Dirty Worktree Handling

When git status is not clean, do all of the following before new development:

  • Review whether the changes look coherent, risky, incomplete, or broken.
  • Inspect tests related to the changed files when feasible.
  • Call out uncertainty if unrelated edits may have been mixed together.
  • Preserve the user's existing work.

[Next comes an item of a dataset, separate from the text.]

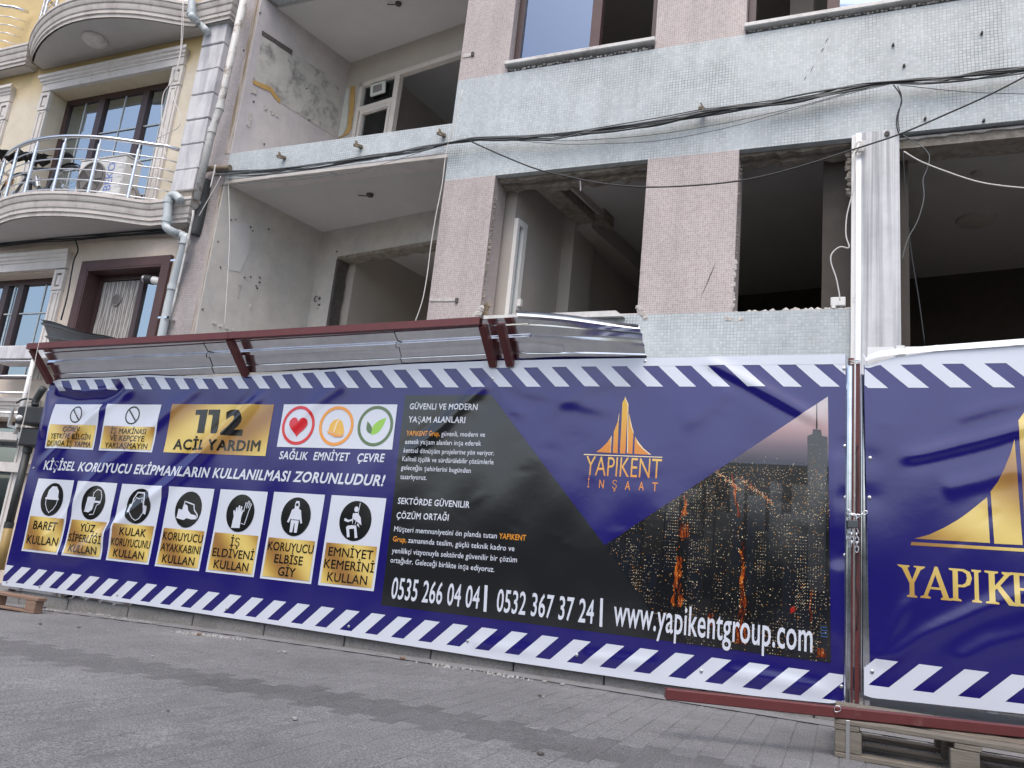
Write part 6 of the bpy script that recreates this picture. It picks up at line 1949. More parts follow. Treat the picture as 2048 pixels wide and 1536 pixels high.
# avenues of traffic and the lights of the far plain
glow = []
def streak(k, x, z0, z1, w, n, dx=0.0):
    for i in range(n):
        z = rc.uniform(z0, z1); t = (z - z0) / (z1 - z0)
        a = x + dx * t + rc.uniform(-w, w) * (1.0 - 0.5 * t)
        lq = rect(a, a + rc.uniform(0.003, 0.006), z, z + rc.uniform(0.004, 0.012))
        if len(clip_poly(lq, CT)) == 4: glow.append((rc.choice(k), lq))
def fire_ink():
    m, nt, p = new_mat('print_city_traffic')
    g = pos(nt)
    mp = nn(nt, 'ShaderNodeMapping'); mp.inputs['Scale'].default_value = (60, 60, 11)
    nt.links.new(g, mp.inputs['Vector'])
    c = ramp(nt, noise(nt, mp.outputs[0], 1.0, 6, 0.75, 0.6), [(0.44, (0.010, 0.006, 0.005)), (0.53, (0.16, 0.02, 0.004)), (0.62, (0.58, 0.15, 0.016)), (0.76, (0.75, 0.45, 0.12))])
    nt.links.new(c, p.inputs['Base Color']); p.inputs['Roughness'].default_value = 0.17
    M['city_fire'] = m
fire_ink()
def avenue(xc, z0, z1, w0, w1, dx=0.0):
    n = 14
    l_, r_ = [], []
    for i in range(n + 1):
        t = i / n
        w = (w0 + (w1 - w0) * t) * rc.uniform(0.45, 0.95)
        x = xc + dx * t + rc.uniform(-0.006, 0.006)
        l_.append((x - w, z0 + (z1 - z0) * t)); r_.append((x + w, z0 + (z1 - z0) * t))
    q = clip_poly(l_ + r_[::-1], CT)
    if len(q) > 2: BA.poly('photo_avenue', 'city_fire', q, 3.1, photo)
avenue(-1.115, 0.62, 0.98, 0.05, 0.03)
avenue(-1.09, 1.12, 1.22, 0.045, 0.04)
avenue(-1.10, 1.28, 1.44, 0.02, 0.012, 0.02)
avenue(-0.655, 0.42, 0.66, 0.055, 0.03)
avenue(-0.65, 0.66, 1.12, 0.03, 0.014, -0.02)
avenue(-0.70, 1.30, 1.62, 0.014, 0.01, -0.06)
avenue(-0.20, 0.62, 0.86, 0.008, 0.006)
avenue(-0.87, 0.52, 0.60, 0.03, 0.02)
avenue(-0.13, 0.40, 0.46, 0.045, 0.03)
avenue(-1.52, 0.74, 0.80, 0.03, 0.02)
streak(('city_glow', 'city_glow2'), -1.115, 0.62, 1.42, 0.045, 40, 0.02)
streak(('city_glow2', 'city_light'), -0.655, 0.42, 1.26, 0.04, 40, -0.03)
for i in range(1500):
    a, z = rc.uniform(-1.7, -0.08), rc.uniform(0.4, 1.75)
    lq = rect(a, a + rc.uniform(0.003, 0.006), z, z + rc.uniform(0.003, 0.005))
    if len(clip_poly(lq, CT)) == 4: glow.append((rc.choices(('city_light', 'city_dim', 'city_glow2'), (0.12, 0.76, 0.12))[0], lq))
for i in range(900):
    a, z = rc.uniform(-1.2, -0.09), hz - 0.02 - 0.34 * rc.random() ** 1.3
    lq = rect(a, a + rc.uniform(0.003, 0.007), z, z + 0.003)
    if len(clip_poly(lq, CT)) == 4: glow.append((rc.choices(('city_light', 'city_dim', 'city_glow2'), (0.2, 0.6, 0.2))[0], lq))
for i in range(120):
    t = rc.random(); a, z = -0.93 + 0.24 * t, hz - 0.03 - 0.17 * t
    for q_ in (0, 0.22):
        zz = z - q_ * 0.35 + rc.gauss(0, 0.012)
        lq = rect(a + q_, a + q_ + 0.006, zz, zz + 0.004)
        if len(clip_poly(lq, CT)) == 4: glow.append((rc.choice(('city_glow2', 'city_light', 'city_glow')), lq))
for k in lights:
    if lights[k]:
        o = BA.polys('photo_window_lights', k, [q for _, q in lights[k]], 3.2, photo); o['kind'] = 'stuff'
for k in ('city_glow', 'city_glow2', 'city_red', 'city_light', 'city_dim'):
    q_ = [q for kk, q in glow if kk == k]
    if q_:
        o = BA.polys('photo_street_lights', k, q_, 3.5, photo); o['kind'] = 'stuff'
tw = [[(-0.218, 0.834), (-0.112, 0.832), (-0.108, 1.912), (-0.144, 1.918), (-0.152, 1.962), (-0.206, 1.967), (-0.208, 1.93), (-0.242, 1.915)]][0]
BA.poly('photo_tower', 'city_tower', tw, 3.1, photo)
twl = []
for a in range(30):
    for b in range(6):
        if rc.random() < 0.3:
            px_, pz_ = -0.225 + b * 0.02 + rc.uniform(0, 0.006), 0.95 + a * 0.031
            twl.append(rect(px_, px_ + 0.006, pz_, pz_ + 0.004))
o = BA.polys('photo_window_lights', 'city_dim', twl, 3.6, photo); o['kind'] = 'stuff'
BA.poly('photo_mast', 'city_tower', [(-0.185, 1.961), (-0.175, 1.961), (-0.181, 2.16), (-0.185, 2.16)], 3.1, photo)
BA.poly('photo_red_roof', 'city_red', [(-0.336, 0.697), (-0.307, 0.72), (-0.299, 0.687), (-0.328, 0.661)], 3.3, photo)
for k in range(4): BA.poly('photo_neon', 'city_blue', rect(-0.135, -0.092, 0.595 - 0.02 * k, 0.602 - 0.02 * k), 3.4, photo)
BA.text('www.yapikentgroup.com', 'ink_white', (-1.576, 0.436), (-0.186, 0.428), 0.198, 4.2, photo, bold=0.010, name='web_address')

# maker's emblem: five rising bars under a curve
def logo_ink(name, z0, z1, a, b):
    m, nt, p = new_mat(name)
    sx = nn(nt, 'ShaderNodeSeparateXYZ'); nt.links.new(pos(nt), sx.inputs[0])
    k = nn(nt, 'ShaderNodeMapRange'); k.inputs[1].default_value = z0; k.inputs[2].default_value = z1
    nt.links.new(sx.outputs[2], k.inputs[0])
    nt.links.new(ramp(nt, k.outputs[0], [(0.0, a), (1.0, b)]), p.inputs['Base Color'])
    p.inputs['Roughness'].default_value = 0.17
    return m
M['logo_bars'] = logo_ink('print_logo_bars', 1.70, 2.15, (0.62, 0.21, 0.045), (0.72, 0.45, 0.06))
M['logo_text'] = logo_ink('print_logo_text', 1.52, 1.69, (0.66, 0.25, 0.06), (0.72, 0.46, 0.12))
def LQ(pts):
    return pts
lg = sub('company_emblem', BA.o)
for q in (
    [(-1.812, 1.733), (-1.693, 1.73), (-1.697, 1.862), (-1.728, 1.813), (-1.769, 1.767)],
    [(-1.677, 1.731), (-1.638, 1.729), (-1.65, 2.054), (-1.655, 1.985), (-1.681, 1.899)],
    [(-1.62, 1.729), (-1.576, 1.729), (-1.584, 2.129), (-1.609, 2.184), (-1.629, 2.136), (-1.624, 1.957)],
    [(-1.56, 1.73), (-1.52, 1.73), (-1.523, 1.896), (-1.543, 1.952), (-1.57, 2.052)],
    [(-1.504, 1.73), (-1.374, 1.728), (-1.435, 1.772), (-1.478, 1.818), (-1.509, 1.865)],
):
    BA.poly('emblem_bar', 'logo_bars', q, 1, lg)
for q in ([(-1.562, 1.736), (-1.556, 1.736), (-1.579, 2.125), (-1.61, 2.19), (-1.61, 2.173), (-1.585, 2.121)], [(-1.573, 2.064), (-1.541, 1.956), (-1.52, 1.896), (-1.525, 1.896), (-1.546, 1.948)], [(-1.509, 1.869), (-1.476, 1.822), (-1.434, 1.776), (-1.37, 1.728), (-1.386, 1.731), (-1.439, 1.77), (-1.482, 1.814)], [(-1.645, 2.062), (-1.653, 1.989), (-1.648, 1.985)], [(-1.695, 1.871), (-1.702, 1.85), (-1.691, 1.734), (-1.695, 1.734)]):
    BA.poly('emblem_edge', 'ink_cream', q, 1.5, lg)
BA.poly('emblem_line', 'ink_cream', [(-1.914, 1.705), (-1.283, 1.71), (-1.284, 1.716), (-1.914, 1.712)], 1, lg)
BA.text('YAPIKENT', M['logo_text'], (-1.89, 1.545), (-1.285, 1.548), 0.152, 1, lg, bold=-0.004, name='company_name')
for s, a, b in (('İ', (-1.863, 1.45), (-1.849, 1.45)), ('N', (-1.769, 1.449), (-1.73, 1.449)), ('Ş', (-1.662, 1.45), (-1.626, 1.45)), ('A', (-1.56, 1.448), (-1.518, 1.448)), ('A', (-1.452, 1.45), (-1.411, 1.451)), ('T', (-1.347, 1.451), (-1.306, 1.451))):
    BA.text(s, M['logo_text'], a, b, 0.065, 1, lg, bold=0.012, name='company_name')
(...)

Do not discard, overwrite, or silently clean up unrelated changes.

During Work

  1. Keep unrelated changes in separate commits whenever practical.
  2. Do not mix pre-existing dirty changes with new feature work without reviewing both scopes.
  3. Before starting a new logical phase that depends on a clean base, commit the validated current state.
  4. Avoid destructive git commands unless the user explicitly asks for them.

Verification Standard

Before committing existing dirty changes, prefer this order:

  1. Targeted tests for touched modules or packages
  2. Fast lint, type-check, or compile commands relevant to touched files
  3. Broader project test commands if the repository is small or the change is cross-cutting

Before the final commit, run a broader validation pass whenever practical:

  • Full or broader unit test coverage
  • Lint
  • Type check
  • Build or compile
  • Targeted smoke test for the implemented flow

If the full sweep is not feasible, state exactly what was run and what was not run.

End Of Turn

  1. Re-read the final diff before the last commit.
  2. If files changed during the turn, run the strongest reasonable final validation.
  3. If the requested development is finished, or the conversation is likely ending, prefer comprehensive validation over a narrow spot check.
  4. If validation passes, stage the final diff and create a detailed Chinese git commit before sending the final response.
  5. If no files changed, do not create an empty commit.
  6. Confirm git status is clean after the final commit.
  7. If the repository is not a git repo, say that this skill is not applicable.

Commit Policy

  1. Write every commit message in Chinese.
  2. Use a concise subject line plus a detailed body.
  3. Explain what changed, why it changed, implementation details, verification status, and any known limitation or follow-up.
  4. If a commit preserves user changes before new work begins, say that explicitly so the history remains auditable.
  5. When drafting the message, read references/commit-template.md for the preferred structure and examples.

Recommended type values:

  • feat
  • fix
  • refactor
  • test
  • docs
  • chore

Response Behavior

  1. Mention early when the worktree is dirty and what you are reviewing.
  2. Tell the user what you verified before each commit.
  3. Surface failures immediately with the likely cause.
  4. After each commit, report the commit purpose clearly in Chinese.
  5. In the final response, include the validation that ran, the commit hash or hashes created during the turn, and any residual risk.